Pour ce faire, faute de formation ou de relations, il passe par les femmes auprès desquelles son physique avantageux produit grand effet. De maîtresses dévoués en épouse providentielle et utile, tous les moyens seront bons pour tirer de ses conquêtes le meilleur profit.

Ses galants succès auprès de bourgeoises qui s’ennuient lui permettent d’assouvir de surcroît son désir de revanche sociale.

L’élégance n’est évidemment guère de mise dans ses affaires promptement menées. Le mâle qui se rêve dominant se lasse vite, veut plus encore, et les rejette méchamment, quand leurs parades d’amoureuses transies en viennent même à le révulser, « car les paroles d’amour, qui sont toujours les mêmes, prennent le goût des lèvres dont elles sortent  ». Il s’invente d’autres envies, d’autres préférences, qui suivront pourtant ensuite la même voie.
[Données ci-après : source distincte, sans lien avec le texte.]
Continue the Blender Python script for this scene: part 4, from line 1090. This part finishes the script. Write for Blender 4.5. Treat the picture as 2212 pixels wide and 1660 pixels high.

La cruauté des rapports s’exprime sans fards tout au long des pages. Ainsi, de cette vieille maîtresse qui s’emballe maladroitement de découvrir enfin l’amour et le désir et que son amant trouve très vite crispante.

Ou encore les pathétiques manœuvres de la même maîtresse se sentant bientôt éconduite et qui utilise ses relations et les avantages que l’amant pourra en tirer pour tenter de le garder encore un peu.

Cette attitude désespérée fait pendant à la rage de la favorite lorsqu’elle découvre qu’elle n’est évidemment pas la seule, quand elle aurait pourtant toujours du le savoir. Mais qui, de peur de le perdre, pardonne et pardonne encore.

Le livre, à faire ces portraits peu reluisants, ne verse pourtant pas dans la leçon de morale. Maupassant ne se place pas au-dessus de ses personnages, il les accompagne dans leurs destinées, et avec une plume incroyablement vivante décrit un temps et un lieu précis, mais des comportements immémoriaux. Les beaux sentiments ne sont ici pas de mise, la vertu ou l’altruisme ne gouvernent pas les actions humaines, tout n’est ici qu’appétit et ambitions.

L’arriviste Duroy vient nous rappeler que la littérature n’est pas là pour consoler.